Danger beneath the surface. Mandaue City Mayor Luigi Quisumbing is asking the City Council to declare the old Umapad dumpsite a danger zone, despite its closure, because of methane deposits a JICA team found during a soil test. (SunStar Foto/Allan Cuizon)
Danger beneath the surface. Mandaue City Mayor Luigi Quisumbing is asking the City Council to declare the old Umapad dumpsite a danger zone, despite its closure, because of methane deposits a JICA team found during a soil test. (SunStar Foto/Allan Cuizon)

Mayor wants old Umapad dump declared as a danger zone

MANDAUE City Mayor Luigi Quisumbing declared the old Umapad dumpsite a danger zone, after a soil test revealed methane gas deposits under it that may be combustible.

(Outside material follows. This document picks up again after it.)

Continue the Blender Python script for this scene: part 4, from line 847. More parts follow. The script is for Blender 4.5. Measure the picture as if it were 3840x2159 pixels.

He recommended yesterday to Vice Mayor Carlo Fortuna, presiding officer of the City Council, that the council make a formal declaration in its next session.

The mayor decided on the declaration after a team from the Japan International Cooperation Agency (JICA) reported Wednesday that they had found methane gas deposits under the old dumpsite.

“In their initial test, they saw that the garbage in Umapad went as much as 10 meters deep. Because there were a lot of organic materials that were dumped there over the years, there was a significant amount of methane gas, which can be combustible,” Quisumbing said.

In 2010, a fire broke out in the dumpsite that kept burning for a week before it stopped spreading. The mayor said that the City had taken steps to prevent such an accident from happening again, but that more needs to be done now.

The City closed the dumpsite in Umapad (population: 18,501 in 2015) toward the end of 2017 and planned for three projects there, with the private sector’s support.

Mandaue allocated P120 million for a centralized Material Recovery Facility (MRF). Also on the drawing board is a waste-to-energy facility that may be pursued as a public-private partnership (PPP), as well as a sewage and septage treatment plant that may be developed by the Metropolitan Cebu Water District (MCWD), with support from JICA and the Metro Cebu Development and Coordinating Board.

The mayor said that a JICA team conducted the soil test in late 2017, and informed him recently that they had found not just a garbage heap deep enough to be as high as a three-storey building, but many “pockets of methane gas deposits.”

He said that the chief consultant of the study team urged the removal, as soon as possible, of the methane gas to prevent a fire or explosion.

Fortuna and Architect Aracelli Barlam of the City Environment and Natural Resources Office met yesterday with a team from the Department of Environment and Natural Resources 7 to assess the risk the methane deposits posed and to discuss how best to remove these.

“We will coordinate with DENR-Environmental Management Bureau and the Department of Energy to find the best way to extract and remove the methane gas deposits,” Fortuna said.

As a result of the finding, the City will put off for now its plans to develop the old dumpsite.

“We have no stronger priority than public safety and we will prioritize the rehabilitation of the Umapad dumpsite so it can become a safe zone at the soonest possible time,” the mayor said.